Ever had the desire to jump in your car and keep driving; to wave goodbye to routine and commitment, to drive into the unknown hungry for adventure? Well, that is precisely what overland travel writers, Chris Raven and Simon Raven, decided to do whilst stacking boxes of frozen oven chips in a -30 degrees freezer. Not being petrol heads and having zero knowledge of the internal combustion engine, the brothers fired up their rusty Ford Sierra Sapphire and headed east. 

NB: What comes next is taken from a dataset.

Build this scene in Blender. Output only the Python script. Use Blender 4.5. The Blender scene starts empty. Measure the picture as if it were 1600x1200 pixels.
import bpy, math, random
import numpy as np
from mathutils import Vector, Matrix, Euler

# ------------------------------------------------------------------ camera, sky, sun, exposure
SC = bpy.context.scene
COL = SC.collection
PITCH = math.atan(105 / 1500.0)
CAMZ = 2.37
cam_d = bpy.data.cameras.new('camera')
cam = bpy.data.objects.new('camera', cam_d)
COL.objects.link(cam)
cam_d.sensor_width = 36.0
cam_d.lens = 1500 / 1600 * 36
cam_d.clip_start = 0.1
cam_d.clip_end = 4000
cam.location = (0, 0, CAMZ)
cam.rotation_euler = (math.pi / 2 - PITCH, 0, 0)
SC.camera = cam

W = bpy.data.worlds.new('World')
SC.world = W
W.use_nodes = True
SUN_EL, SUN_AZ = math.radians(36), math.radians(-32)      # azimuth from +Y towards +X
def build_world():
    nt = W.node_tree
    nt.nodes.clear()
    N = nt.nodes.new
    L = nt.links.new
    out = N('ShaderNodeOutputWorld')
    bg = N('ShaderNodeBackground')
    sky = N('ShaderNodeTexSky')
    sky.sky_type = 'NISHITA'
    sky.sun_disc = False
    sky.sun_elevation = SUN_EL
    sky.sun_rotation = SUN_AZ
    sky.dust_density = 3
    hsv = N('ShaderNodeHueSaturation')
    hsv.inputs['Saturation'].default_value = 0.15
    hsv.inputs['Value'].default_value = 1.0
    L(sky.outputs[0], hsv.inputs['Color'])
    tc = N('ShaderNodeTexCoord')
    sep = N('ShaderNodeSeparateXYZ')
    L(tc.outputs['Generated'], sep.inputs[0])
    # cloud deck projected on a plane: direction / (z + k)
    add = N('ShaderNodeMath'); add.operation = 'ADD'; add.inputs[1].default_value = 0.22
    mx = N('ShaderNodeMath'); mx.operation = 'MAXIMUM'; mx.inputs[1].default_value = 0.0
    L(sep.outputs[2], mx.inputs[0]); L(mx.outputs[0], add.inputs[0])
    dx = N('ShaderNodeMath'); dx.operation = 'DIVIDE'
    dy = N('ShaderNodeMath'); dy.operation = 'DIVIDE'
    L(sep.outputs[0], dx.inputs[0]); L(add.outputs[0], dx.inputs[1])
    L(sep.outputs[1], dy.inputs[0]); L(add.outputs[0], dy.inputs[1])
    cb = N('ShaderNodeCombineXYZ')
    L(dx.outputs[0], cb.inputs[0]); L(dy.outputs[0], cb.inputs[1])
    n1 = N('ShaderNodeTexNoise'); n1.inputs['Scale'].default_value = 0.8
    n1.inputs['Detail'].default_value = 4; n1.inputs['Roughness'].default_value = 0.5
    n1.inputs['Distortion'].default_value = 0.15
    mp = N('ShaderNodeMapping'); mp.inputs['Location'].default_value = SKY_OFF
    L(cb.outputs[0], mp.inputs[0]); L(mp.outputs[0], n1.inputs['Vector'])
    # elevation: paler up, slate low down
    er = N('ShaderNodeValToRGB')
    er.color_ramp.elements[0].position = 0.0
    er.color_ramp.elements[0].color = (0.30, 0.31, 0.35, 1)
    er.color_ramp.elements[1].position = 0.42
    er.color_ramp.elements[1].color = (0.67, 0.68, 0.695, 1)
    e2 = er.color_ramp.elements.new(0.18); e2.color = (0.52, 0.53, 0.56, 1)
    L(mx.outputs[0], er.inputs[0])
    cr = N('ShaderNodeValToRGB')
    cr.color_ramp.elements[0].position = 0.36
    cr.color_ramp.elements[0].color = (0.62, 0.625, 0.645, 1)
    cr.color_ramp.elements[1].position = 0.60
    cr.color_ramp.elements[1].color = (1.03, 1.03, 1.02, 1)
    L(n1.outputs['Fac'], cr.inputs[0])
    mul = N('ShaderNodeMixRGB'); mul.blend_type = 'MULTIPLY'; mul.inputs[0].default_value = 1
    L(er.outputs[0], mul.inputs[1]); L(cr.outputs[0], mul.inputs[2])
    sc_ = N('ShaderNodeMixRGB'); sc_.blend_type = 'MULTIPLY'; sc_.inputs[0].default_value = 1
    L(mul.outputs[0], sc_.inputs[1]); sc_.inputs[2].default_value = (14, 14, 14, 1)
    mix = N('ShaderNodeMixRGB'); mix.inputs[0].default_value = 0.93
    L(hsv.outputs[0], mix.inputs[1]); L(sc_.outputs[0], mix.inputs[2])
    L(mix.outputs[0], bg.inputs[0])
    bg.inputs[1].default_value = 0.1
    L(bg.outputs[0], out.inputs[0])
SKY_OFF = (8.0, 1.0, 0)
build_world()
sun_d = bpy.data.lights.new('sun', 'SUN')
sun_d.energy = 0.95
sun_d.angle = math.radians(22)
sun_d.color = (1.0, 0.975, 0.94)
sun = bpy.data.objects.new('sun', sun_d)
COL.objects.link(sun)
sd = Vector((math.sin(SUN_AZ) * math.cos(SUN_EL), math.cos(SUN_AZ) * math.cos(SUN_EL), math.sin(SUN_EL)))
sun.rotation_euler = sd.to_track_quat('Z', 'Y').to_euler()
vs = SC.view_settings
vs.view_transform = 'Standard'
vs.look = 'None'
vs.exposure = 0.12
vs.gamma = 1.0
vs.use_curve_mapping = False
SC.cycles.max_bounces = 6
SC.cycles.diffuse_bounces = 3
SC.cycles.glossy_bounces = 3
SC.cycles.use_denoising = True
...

After clocking up over 11,000 miles, quite literally living in the car, they miraculously arrived in the Far Eastern city of Vladivostok in Siberia on the Sea of Japan. What they had in fact done was to drive the entire length of the new Amur Highway before it was finished, which crosses Russia and the notorious Zilov Gap in a 6,200 mile swath of cracked tarmac and potholes. Along the way our trusty heroes drink vodka with Chechen criminals, escape highway robbery, trade banana flavoured condoms with Russian cops, meet the eccentric and plain weird at truck stops in darkest Siberia, endure torturous road conditions and have a race to the finish with the Germans. Surviving this insane journey by the skin of their teeth the brothers are forced to confront their worst fears in this toe-curling comedy of extreme road trip adventure.

Priding themselves in going it alone, Simon and Chris have been noted by Lonely Planet for their talent to portray an “accurate view of what to expect”.